Kennysha Woods  | Managing Editor

Just like any other topic concerning the prevalence of white supremacy in this country, the debate over the removal of Confederate monuments has sparked many protests across the U.S.—even in North Carolina. Now I can sit here and rehash all the reasons why these monuments need to go (of which there are many) and acknowledge the reasons why they can stay (of which there are none), but chances are, you’ve already made up your mind about that topic.

Instead, I want to shift the discussion towards the protests—specifically, the critique surrounding direct action and its role as a form of social activism. This is partly because of the comments I’ve seen across many news sites calling for severe punishment of protesters who forwent peaceful demonstrations for taking down Confederate monuments themselves, and partly because passive activism just won’t work in the fight against white supremacy.

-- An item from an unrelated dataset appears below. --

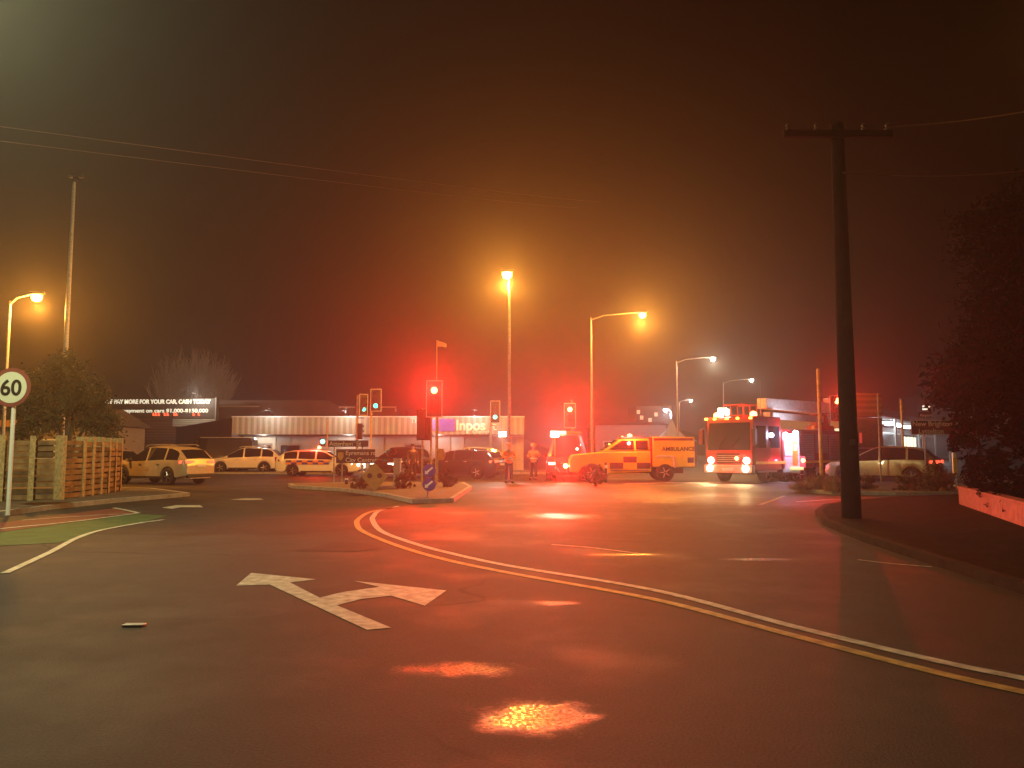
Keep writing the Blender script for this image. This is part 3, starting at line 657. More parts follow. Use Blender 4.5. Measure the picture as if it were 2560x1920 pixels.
def wire(label, A, B, sag, r=.012):
    m = MB(); n = 18; pts = []
    for i in range(n + 1):
        u = i / n; p = A.lerp(B, u); p.z -= sag * 4 * u * (1 - u); pts.append(p)
    m.path(pts, r, 5); tag(m.build('overhead_wire', WIRE), label, 'wire')
topz = H - .02
wire('upper power wire leaving the utility pole to the right', Vector((b.x + 1.0, b.y - .14, topz)), at(2900, 190, 19), .25)
wire('lower sagging cable from the utility pole to the right edge', Vector((b.x, b.y - .2, at(2145, 440, Y).z)), at(2950, 330, 21), .5)
wire('upper wire crossing the top left sky', at(-60, 308, 24), at(1500, 505, 190), .3, .014)
wire('second wire just below the first in the top left sky', at(-60, 345, 24), at(1450, 520, 190), .3, .012)

# ------------------------------------------------------------------ BUILDINGS
CORR = stripes('corrugated_fascia', (.50, .46, .36), (.34, .31, .24), 0, .42, .45)
YB = 56.
def X_(px, Y): return (px - 1280) / F * Y * (math.cos(TH) + 0)  # near the horizon
def Xh(px, Y): return at(px, 1080, Y).x
t = thing('shop_building', 'long low shop with a pale ribbed fascia and white lettering', 'building', (Xh(580, YB), YB, 0))
W = Xh(1310, YB) - Xh(580, YB); zt = at(580, 1043, YB).z; zb_ = at(580, 1086, YB).z
m = MB(); m.box(0, W, 0, .35, zb_, zt); m.build('fascia', CORR, t)
m = MB(); m.box(-.05, W + .05, -.05, .4, zt, zt + .07); m.build('fascia_cap', WHITEP, t)
m = MB(); m.box(0, W, 1.3, 2.1, zb_ - .05, zb_ + .05); m.build('soffit', DARKMETAL, t)
m = MB(); m.box(.1, W, 2.2, 12, 0, zt - .3); m.build('wall', mat('shop_wall', (.38, .34, .28), .7, var=.12), t)
wp = [(590, 690, (.50, .46, .37)), (693, 728, (.26, .24, .21)), (731, 840, (.36, .32, .28)), (846, 960, (.40, .33, .28)), (965, 1050, (.42, .33, .26)), (1056, 1126, (.33, .24, .2)), (1130, 1160, (.5, .45, .4)), (1165, 1290, (.32, .27, .24))]
for i, (a_, c_, cl) in enumerate(wp):
    m = MB(); x0 = Xh(a_, YB + 2.15) - Xh(580, YB); x1 = Xh(c_, YB + 2.15) - Xh(580, YB); m.box(x0, x1, 2.12, 2.19, .1, zb_ - .15)
    m.build('wall_panel', mat('panel_%d' % i, cl, .6, var=.12, scale=1.5), t)
for a_ in (628, 700, 1010):
    m = MB(); x0 = Xh(a_, YB + 2.1) - Xh(580, YB); m.box(x0, x0 + 1.6, 2.08, 2.115, .15, 2.0); d_ = m.build('door', mat('shop_door', (.26, .20, .17), .4), t)
    m = MB(); m.box(x0 + .1, x0 + 1.5, 2.06, 2.078, .9, 1.85); m.build('pane', GLASS, d_)
# skewed dark side wing
m = MB(); A = Vector((Xh(580, YB) - .02, YB, 0)); B = Vector((Xh(440, 79), 79, 0)); o0 = t.location
m.prism([A - o0, B - o0, B - o0 + Vector((8, 1, 0)), A - o0 + Vector((.0, 12, 0))], (0, 0, zt - .06)); m.build('side_wing', mat('dark_side_wall', (.07, .035, .03), .8), t)
LET = mat('sign_letter_cream', (.85, .80, .62), .5, var=.03)
def onf(px, py): p = at(px, py, YB); return (p.x - o0.x, -.03, p.z)
text_obj('Inpos', 1.02, t, onf(1139, 1075), LET, bold=.035, ext=.03, sx=.98)
text_obj('t', .9, t, onf(1231, 1075), LET, bold=.01, ext=.03)
text_obj('Channel', .36, t, onf(1181, 1083.5), LET, bold=.012, ext=.02)
text_obj('The', .52, t, onf(1026, 1058), LET, bold=.0, ext=.02)
m = MB(); p0 = onf(1098, 1078); p1 = onf(1137, 1047); m.box(p0[0], p1[0], -.06, -.01, p0[2], p1[2]); m.build('purple_panel', mat('sign_purple', (.14, .12, .62), .5), t)
m = MB(); p0 = onf(1074, 1076); p1 = onf(1096, 1049); m.box(p0[0], p1[0], -.06, -.01, p0[2], p1[2]); m.build('purple_panel', mat('sign_violet', (.22, .2, .6), .5), t)
# added strip lights hidden behind the fascia brighten the shop front
for px in (640, 860, 1090):
    x = Xh(px, YB) - o0.x
    m = MB(); m.box(x - .5, x + .5, .7, .85, zb_ + .12, zb_ + .2); m.build('added_strip_light', emit('added_tube', (1, .9, .7), 3), t)
    light(t, (x, .78, zb_ + .02), (1, .93, .82), 130, .08)
for px in (680, 870, 1060, 1190):
    x = Xh(px, YB) - o0.x; m = MB(); m.path([(x, .1, zt + .07), (x, -.5, zt + .5), (x, -1.3, zt + .5)], .03, 6); m.box(x - .18, x + .18, -1.45, -1.2, zt + .42, zt + .52)
    m.build('added_floodlight', DARKMETAL, t); light(t, (x, -1.35, zt + .25), (1, .94, .88), 115, .06)  # floodlights added to whiten the fascia
# car buyer building
YA = 84.
t = thing('car_yard_building', 'brown clad car buying yard building with a lit white lettered sign', 'building', (Xh(150, YA), YA, 0)); o0 = t.location
zt2 = at(400, 996, YA).z; zs = at(400, 1046, YA).z
W2 = Xh(536, YA) - o0.x
m = MB(); m.box(0, W2 - .1, .2, 14, 0, zs - .02); m.build('wall', stripes('brown_weatherboard', (.21, .085, .06), (.13, .05, .04), 2, .30, .5), t)
m = MB(); m.box(-.1, W2, 0, .8, zs, zt2); sp_ = m.build('sign_board', mat('sign_board_dark', (.085, .06, .045), .6), t)
m = MB(); m.box(W2, W2 + .12, -.03, .8, at(400, 1066, YA).z, zt2 + .1); m.build('sign_end_frame', mat('frame_grey', (.3, .28, .22), .5), t)
m = MB(); m.box(Xh(430, YA) - o0.x, W2 - .02, .05, .18, at(400, 1066, YA).z, zs - .03); m.build('pale_cladding', stripes('pale_weatherboard', (.5, .45, .34), (.36, .32, .24), 2, .22, .5), t)
LETL = emit('lit_sign_letters', (1., .92, .66), 1.3)
def ona(px, py): p = at(px, py, YA); return (p.x - o0.x, -.04, p.z)
lt = text_obj('WE PAY MORE FOR YOUR CAR, CASH TODAY', .62, sp_, ona(264, 1009), LETL, bold=.03, ext=.02)
wd = max(v.co.x for v in lt.data.vertices); lt.scale.x = (Xh(528, YA) - Xh(262, YA)) / wd; lt.location.x = ona(262, 1009)[0]
lt = text_obj('instant payment on cars $1,000-$150,000', .56, sp_, ona(276, 1031), LETL, bold=.015, ext=.02)
wd = max(v.co.x for v in lt.data.vertices); lt.scale.x = (Xh(521, YA) - Xh(262, YA)) / wd; lt.location.x = ona(262, 1031)[0]
m = MB(); REDLED = emit('red_led', (1., .08, .03), 5)
for px in (384, 390, 397, 412, 419, 436, 441, 484, 497):
    p = ona(px, 1036); m.box(p[0] - .06, p[0] + .05, -.07, -.03, p[2] - .14, p[2] + .16); m.box(p[0] + .05, p[0] + .14, -.07, -.03, p[2] - .14, p[2] - .04)
m.build('red_led_segments', REDLED, sp_)
light(t, (W2 - 1.5, -1.6, zt2 + .3), (1, .93, .8), 500, .1)  # unseen lamp added to whiten the car yard sign
# warehouse behind the shop
t = thing('warehouse', 'dull brown warehouse wall showing above the shop fascia', 'building', (Xh(540, 88), 88, 0)); o0 = t.location
pts = [(540, 1180), (540, 1001), (820, 1001), (850, 1018), (990, 1018), (990, 1180)]
m = MB(); m.prism([Vector((at(a_, c_, 88).x - o0.x, 0, max(0, at(a_, c_, 88).z))) for a_, c_ in pts], (0, 10, 0)); m.build('wall', mat('warehouse_wall', (.17, .11, .08), .8, var=.2, scale=.5), t)
for (a_, c_, py) in ((542, 650, 1016), (848, 888, 1018), (945, 990, 1018)):
    m = MB(); p = at(a_, py, 88) - o0; q = at(c_, py, 88) - o0; m.box(p.x, q.x, -.2, -.02, p.z - .08, p.z + .08); m.build('gutter', mat('gutter_cream', (.7, .62, .48), .5), t)
m = MB(); m.box(*[at(988, 1030, 88).x - o0.x, at(991, 1030, 88).x - o0.x], -.2, -.02, at(988, 1030, 88).z, at(988, 1016, 88).z); m.build('downpipe', mat('gutter_cream', (0, 0, 0)), t)
# house behind the left fence
t = thing('house', 'grey house with orange light in its eave colour behind the fence and evergreen', 'house', at(60, 1125, 42)); t.location.z = 0; o0 = t.location
m = MB(); m.box(-8, 3.2, 0, 7, 0, 2.9); m.build('wall', mat('house_wall', (.22, .19, .14), .8), t)
m = MB(); m.prism([(-8.3, -.4, 2.9), (-8.3, 7.4, 2.9), (-8.3, 3.5, 3.9)], (11.8, 0, 0)); m.build('roof', mat('house_roof', (.07, .06, .05), .8), t)
m = MB(); m.box(-5, -.25, -.42, -.36, 2.75, 3.1); m.build('eave_board', mat('eave_orange_light_tone', (.55, .30, .10), .6), t)  # orange lamp light put into the eave's base colour
m = MB(); m.box(.6, 1.7, -.02, .03, 1.0, 2.1); w_ = m.build('window', WHITEP, t); m = MB(); m.box(.68, 1.62, -.04, -.022, 1.08, 2.02); m.build('pane', GLASS, w_)
# low pale hall far behind the ambulance, and marquee
t = thing('low_hall', 'low pale hall far behind the yellow ambulance', 'building', (Xh(1488, 95), 95, 0)); o0 = t.location
m = MB(); m.box(0, Xh(1665, 95) - o0.x, 0, 9, 0, at(1500, 1063, 95).z); m.build('wall', mat('hall_wall', (.34, .27, .25), .7), t)
m = MB(); m.prism([(-.4, -.3, at(1500, 1063, 95).z), (-.4, 9.3, at(1500, 1063, 95).z), (-.4, 4.5, at(1500, 1052, 95).z)], (Xh(1665, 95) - o0.x + .8, 0, 0)); m.build('roof', mat('hall_roof', (.16, .12, .11), .6), t)
for k in range(3):
    m = MB(); m.box(1 + k * 2.6, 2.4 + k * 2.6, -.03, .02, 1.2, 2.6); w_ = m.build('window', WHITEP, t); m = MB(); m.box(1.1 + k * 2.6, 2.3 + k * 2.6, -.05, -.032, 1.3, 2.5); m.build('pane', GLASS, w_)
t = thing('marquee', 'white peaked marquee beside the bluish yard lamp', 'tent', at(1680, 1125, 80)); t.location.z = 0; zt3 = at(1680, 1046, 80).z
m = MB(); m.loft([[(x * s_, y * s_, z) for x, y in ((-1, -1), (1, -1), (1, 1), (-1, 1))] for s_, z in ((2.2, 2.4), (1.2, 2.8), (.4, 3.7), (.03, zt3))]); m.build('canopy', mat('marquee_canvas', (.7, .68, .64), .7), t)
m = MB(); [m.tube((x, y, 0), (x, y, 2.45), .05) for x in (-2.1, 2.1) for y in (-2.1, 2.1)]; m.build('leg', GALV, t)
t = thing('two_storey_building', 'dim two storey block with small lit windows behind the ambulance roof', 'building', (Xh(1590, 120), 120, 0)); o0 = t.location
m = MB(); W3 = Xh(1680, 120) - o0.x; m.box(0, W3, 0, 8, 0, at(1600, 1015, 120).z); m.build('wall', mat('block_wall', (.13, .09, .08), .8), t)
for (px, py) in ((1596, 1030), (1604, 1044), (1640, 1036), (1625, 1050)):
    p = at(px, py, 120) - o0; m = MB(); m.box(p.x - .25, p.x + .25, -.06, .02, p.z - .3, p.z + .3); m.build('window', emit('dim_window', (1, .6, .4), .9), t)
# shop on the right with lit ceiling
YS0, YS1 = 60., 120.
A = at(2150, 1125, YS0); B = at(2372, 1125, YS1); A.z = B.z = 0
t = thing('lit_shop', 'glass fronted shop with bright ceiling lights behind the right corner poles', 'building', A)
d = (B - A); L_ = d.length; u = d.normalized(); nn = Vector((u.y, -u.x, 0))
if nn.y > 0: nn = -nn
def sb(a0, a1, n0, n1, z0, z1): 
    return [u * a0 + nn * n0 + Vector((0, 0, z0)), u * a1 + nn * n0 + Vector((0, 0, z0)), u * a1 + nn * n1 + Vector((0, 0, z0)), u * a0 + nn * n1 + Vector((0, 0, z0))], (0, 0, z1 - z0)
Hs = 3.9
m = MB(); m.prism(*sb(-6, L_, -1, 2.6, Hs, Hs + .5)); m.build('canopy_roof', mat('canopy_grey', (.20, .19, .18), .6), t)
m = MB(); m.prism(*sb(-6, L_, -8, -2, 0, Hs)); m.build('wall', mat('shop_back_wall', (.20, .21, .20), .7), t)
m = MB(); m.prism(*sb(-6, L_, -1.99, -1.9, .6, Hs - .5)); m.build('glass_front', mat('lit_glass', (.10, .13, .12), .15), t)
for k in range(9):
    m = MB(); a0 = 1 + k * 6; m.prism(*sb(a0, a0 + 1.6, -.1, 1.2, Hs - .12, Hs - .03)); m.build('ceiling_light', emit('cool_tube', (.82, .96, 1.), 14), t)
    if k in (0, 2, 5): light(t, u * (a0 + .8) + nn * .6 + Vector((0, 0, Hs - .5)), (.85, .95, 1), 420, .15)
for k in range(4):
    m = MB(); a0 = 38 + k * 3.2; m.prism(*sb(a0, a0 + 2.0, -1.87, -1.83, .6, 3.1)); m.build('lit_window', emit('warm_window', (1., .93, .62), 2.2), t)
for a_ in (2, 16, 30, 46): MB().tube(u * a_ + nn * 2.3, u * a_ + nn * 2.3 + Vector((0, 0, Hs)), .09).build('column', GALV, t)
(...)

Note that when I say “direct action,” I’m referring to acts in which activists have demonstrated solutions to the issues they aim to resolve despite opposition from authority and/or the general public.

If you look at American history, you’ll see that we are a country built on direct action against oppression. In the fight against British tyranny, the Sons of Liberty didn’t sit on the Boston Harbor and hold hands around a fire as they sang Kumbaya. They went onto the boats and tossed the tea right into the ocean themselves. Civil rights for Black people weren’t achieved because they remained calm against the police officers hosing them down in the streets. It was the riots that put the movement toward the forefront of American media and made people take those issues more seriously.

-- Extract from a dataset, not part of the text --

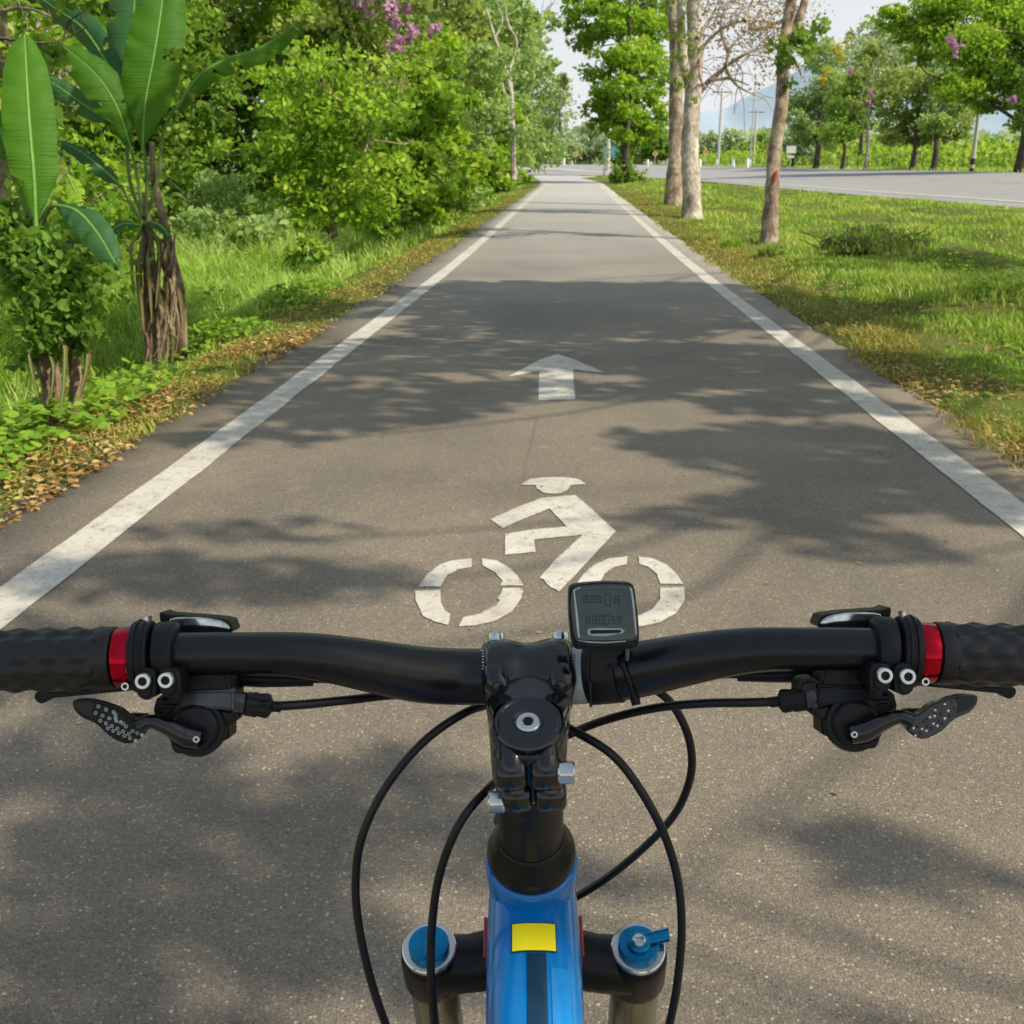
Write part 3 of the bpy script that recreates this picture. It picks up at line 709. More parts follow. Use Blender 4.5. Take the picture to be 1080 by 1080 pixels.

Even in today’s society, we see activists preferring direct action to amplify social issues, and we can’t deny the successful results of those actions. After Bree Newsome took down the Confederate flag at the South Carolina state house on June 27, 2015, we saw the permanent removal of the flag shortly after. Or consider the anti-fascist group Antifa whose—admittedly—violent protests have led to a decrease in publicized talks that legitimize and promote white nationalism.

Or take the recent protest at UNC-Chapel Hill surrounding the toppling of Silent Sam, a Confederate statue. After requesting university officials remove the statue to no avail, students and local activists took matters into their own hands and brought Silent Sam down with rope on August 20, 2018.

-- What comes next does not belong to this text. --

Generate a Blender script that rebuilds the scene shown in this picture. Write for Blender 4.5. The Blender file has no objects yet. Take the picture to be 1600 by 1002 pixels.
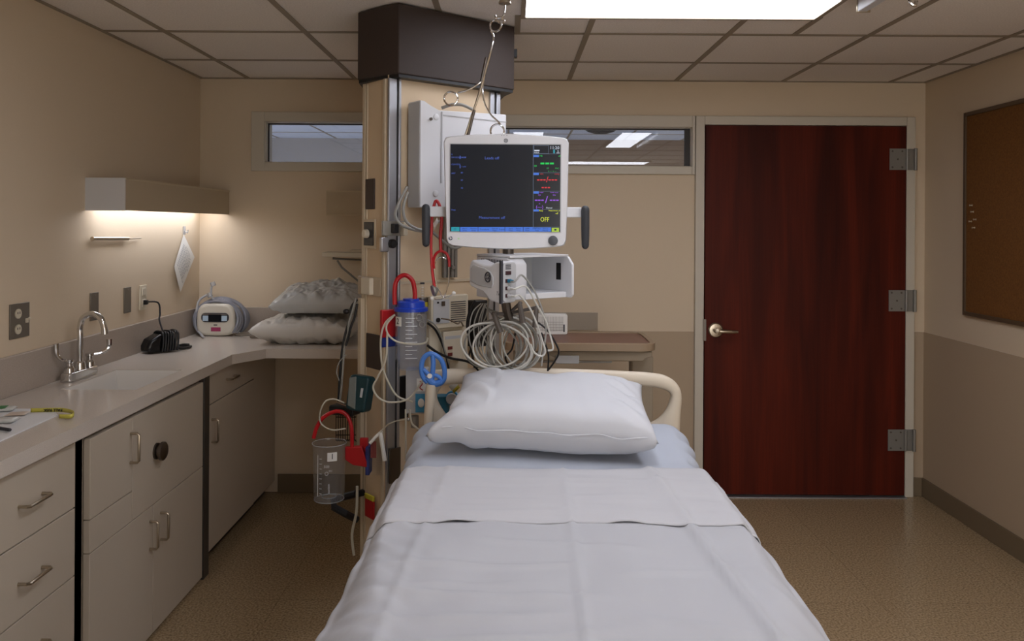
import bpy, bmesh, math, random
from math import sin, cos, pi, radians
from mathutils import Vector, Matrix, noise
random.seed(7)
SC = bpy.context.scene
COL = SC.collection

# ------------------------------------------------------------------ camera numbers
F = 1265.0; HY = 353.0; EYE = 1.52; ROLL = 0.006
XL, XR, D, H, YF = -1.775, 2.345, 4.6, 2.35, -1.7
cr, sr = cos(ROLL), sin(ROLL)
def ray(px, py):
    a, b = px-800, py-HY
    x, y = a*cr+b*sr, -a*sr+b*cr
    return Vector((x/F, 1.0, -y/F))
CAM = Vector((0, 0, EYE))
def P(px, py, Y): return CAM+ray(px, py)*Y
def PX(px, py, X):
    r = ray(px, py); return CAM+r*(X/r.x)
def PZ(px, py, Z):
    r = ray(px, py); return CAM+r*((Z-EYE)/r.z)

# ------------------------------------------------------------------ materials
def hx(h):
    h = h.lstrip('#'); o = []
    for i in (0, 2, 4):
        c = int(h[i:i+2], 16)/255
        o.append(c/12.92 if c <= .04045 else ((c+.055)/1.055)**2.4)
    return (*o, 1)
MATS = {}
def mat(name, color, rough=.5, metal=0, var=0, vscale=30, bump=0, bscale=200, emit=None, es=0, trans=0, ior=1.45, alpha=1, spec=.5, coat=0, col2=None, stretch=None):
    if name in MATS: return MATS[name]
    m = bpy.data.materials.new(name); m.use_nodes = True
    nt = m.node_tree; b = nt.nodes['Principled BSDF']
    c = hx(color)
    b.inputs['Base Color'].default_value = c
    b.inputs['Roughness'].default_value = rough
    b.inputs['Metallic'].default_value = metal
    b.inputs['Specular IOR Level'].default_value = spec
    b.inputs['Transmission Weight'].default_value = trans
    b.inputs['IOR'].default_value = ior
    b.inputs['Alpha'].default_value = alpha
    b.inputs['Coat Weight'].default_value = coat
    if emit:
        b.inputs['Emission Color'].default_value = hx(emit); b.inputs['Emission Strength'].default_value = es
    if var or bump or col2:
        tc = nt.nodes.new('ShaderNodeTexCoord'); src = tc.outputs['Object']
        if stretch:
            mp = nt.nodes.new('ShaderNodeMapping'); mp.inputs['Scale'].default_value = stretch
            nt.links.new(src, mp.inputs['Vector']); src = mp.outputs['Vector']
        if var or col2:
            n = nt.nodes.new('ShaderNodeTexNoise'); n.inputs['Scale'].default_value = vscale; n.inputs['Detail'].default_value = 4
            nt.links.new(src, n.inputs['Vector'])
            r = nt.nodes.new('ShaderNodeValToRGB')
            c2 = hx(col2) if col2 else tuple(x*(1-var) for x in c[:3])+(1,)
            r.color_ramp.elements[0].color = c2; r.color_ramp.elements[0].position = .35
            r.color_ramp.elements[1].color = c; r.color_ramp.elements[1].position = .65
            nt.links.new(n.outputs['Fac'], r.inputs['Fac']); nt.links.new(r.outputs['Color'], b.inputs['Base Color'])
        if bump:
            n2 = nt.nodes.new('ShaderNodeTexNoise'); n2.inputs['Scale'].default_value = bscale; n2.inputs['Detail'].default_value = 3
            nt.links.new(src, n2.inputs['Vector'])
            bp = nt.nodes.new('ShaderNodeBump'); bp.inputs['Strength'].default_value = bump; bp.inputs['Distance'].default_value = .002
            nt.links.new(n2.outputs['Fac'], bp.inputs['Height']); nt.links.new(bp.outputs['Normal'], b.inputs['Normal'])
    MATS[name] = m; return m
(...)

Now, I’m not advocating for everyone to just go out into the streets and start mass riots in the name of progression. I’m actually a firm believer in keeping the peace for as long as it can be kept. However, I find the critiques against violence in social activism hypocritical. We don’t advocate for the arrests of football fans when they trash business and flips cars over because their favorite team won the Super Bowl in the same way that people are vying for the identities and detainment of those responsible for bringing down symbols of hate.

Furthermore, a more radical form of activism is needed when the main goal of a movement is to dismantle the social institutions that allow for the oppression of marginalized groups—institutions that permit the powerful to commit violence against these groups.

Removing Confederate monuments isn’t some attempt to bury history. These monuments aren’t a symbol of pride and honor. They’re constant reminders of one of the darkest periods in American history, a time where anti-black racism was accepted in the South and allowed the heinous treatment of Black people without reservation.

Fights for freedom have never been without “violent” activism. Although “violent” activism presents an affront to our moral standards, it has continuously been a useful tool for the marginalized to express their frustrations that come with living in an oppressive society.

And while I do believe in our capability to peacefully strive for equality, the belief is just not realistic, because at the end of the day, it’s not about what we can do to end oppression. It’s about what works.